It's a question restaurateurs should be asking themselves following the death of Steve Jobs, whose name and persona will be forever inseparable from the Apple brand.
I knew he was so seriously ill that he'd resigned as CEO of Apple, but Steve Jobs's passing still came as sort of a shock. I mean, was it possible that an individual so iconic, so much larger than life could really die? Answer: apparently so.
As tributes to Jobs's life and accomplishments played in the national media after his death (on CNN, it was practically a continuous loop), so did questions about the future of the brand he'd built. Could Apple continue to pull down double-digit sales increases without the imagination, ingenuity, exactitude and uncanny marketing genius of Steve Jobs?
In his understated Levis and black mock-turtlenecks, Steve represented the epitome of cool to Apple apostles (full disclosure: I've been one ever since I booted up my first Macintosh). He "got" creative types and gave them the digital tools they craved. He was the anti-Gates, the guy who was about creativity first, and then business.

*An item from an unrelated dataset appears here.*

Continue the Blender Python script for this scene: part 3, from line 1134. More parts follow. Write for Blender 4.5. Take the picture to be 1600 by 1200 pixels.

So now that Steve's gone from the helm of Apple, will the company slowly (or quickly, even) lose its unique brand identity of totally hip awesomeness? Will it gradually recede into the homogeneous, figurehead-less masses of electronic device developers? Without Jobs's magnetism and natural showmanship, will Apple fanboys still glue themselves to the company's product intro videos on YouTube with rapturous awe normally reserved for GoDaddy ads?
It's ridiculous to think that any CEO, however charismatic, could just step into the huge leadership space that Steve Jobs occupied. It would be incredibly naïve for any executive to try. Which leaves Apple with an intractable question to answer: How can a brand adapt to the loss of someone who gave it the force of personality without doing possibly the dimmest thing any company could attempt do (not that countless companies haven't tried it): pretending force of personality didn't have anything to do with the brand's success in the first place?
This conundrum is not exclusive to consumer goods. It can be an issue for any organization whose brand is built around a well-loved, larger-than-life personality. Including restaurant chains.
Conveniently, the day after I chose the topic for this blog, USA Today published a brass-tacks interview with the new CEO of Wendy's, Emil Brolick. In his questions to Brolick, the reporter did not mince words about the long-term impact of Dave Thomas's death in 2002 on the Wendy's brand. He noted that without Thomas's combination of folksy likeability and steely inflexibility about quality and differentiation, Wendy's had lost its brand vision. To his credit, Brolick frankly agreed. In his own words, "The consumer senses that this is a brand that lacks clarity."
The recent ad campaign for Dave's Hot 'N Juicy burger line featuring Thomas's daughter Wendy has sought to restore some "Dave-ness" to the franchise. But I'm not convinced that the ads don't do more harm than good. Wendy's stilted screen presence and forced joviality simply remind the viewer that "this ain't her pop's burger stand."
If, as he says, Brolick's goal is to reestablish the franchise's brand position as "a cut above", it will take more than nostalgic harkenings to the days of Dave.
The Wendy's story should be cautionary for any restaurateur who plans to sell the concept to a third party or who merely concedes that this vampire stuff is silly fiction and nobody lives forever. Because one of the kindest things you can do for your brand is make sure it will outlive your involvement.
I'm not talking about choosing a succession team. That's the easy part. I'm talking about a creating continuity team. This is the hard part because the continuity team involves every company employee down to the guy who refills the toilet paper holders. And it first requires a brutally honest hardcore assessment of brand attributes and objectives.
Note the operative phrase "brutally honest." Know that you will not get brutal honesty from your executive team or your rank and file employees. Not because they're not honest but because they're not objective. Neither are you. If you insist on insisting that you are, you thereby prove yourself wrong. So there.
Find an outside branding organization that's experienced, proven, trustworthy, and most important, comfortable to work with. Have them find out what your concept is about. Have them distill these findings to your brand essence and start wafting that around to every corner your organization until it's as natural to people as the air they breathe.
If the experts find that your concept is all about you, you have some work to do. Unless, of course, you don't care what happens to the brand when you're no longer around.
If you do want to leave a legacy brand, your experts will need to find out what it is about you that makes the brand work. This may feel like a trip to the shrink, which may feel very weird. But once the pros know how you make the brand tick, they can put in place a defined branding program and provide you with an implementation strategy that will create your "continuity team" and allow the concept to keep growing without you.
For some restaurateurs making themselves irrelevant to the success of the brand is the hardest thing ever. But it's essential. And it does have rewards. F'rinstance, you may finally have time to figure out all the functions on your iPhone. Don't forget to thank Steve Jobs for every one of them.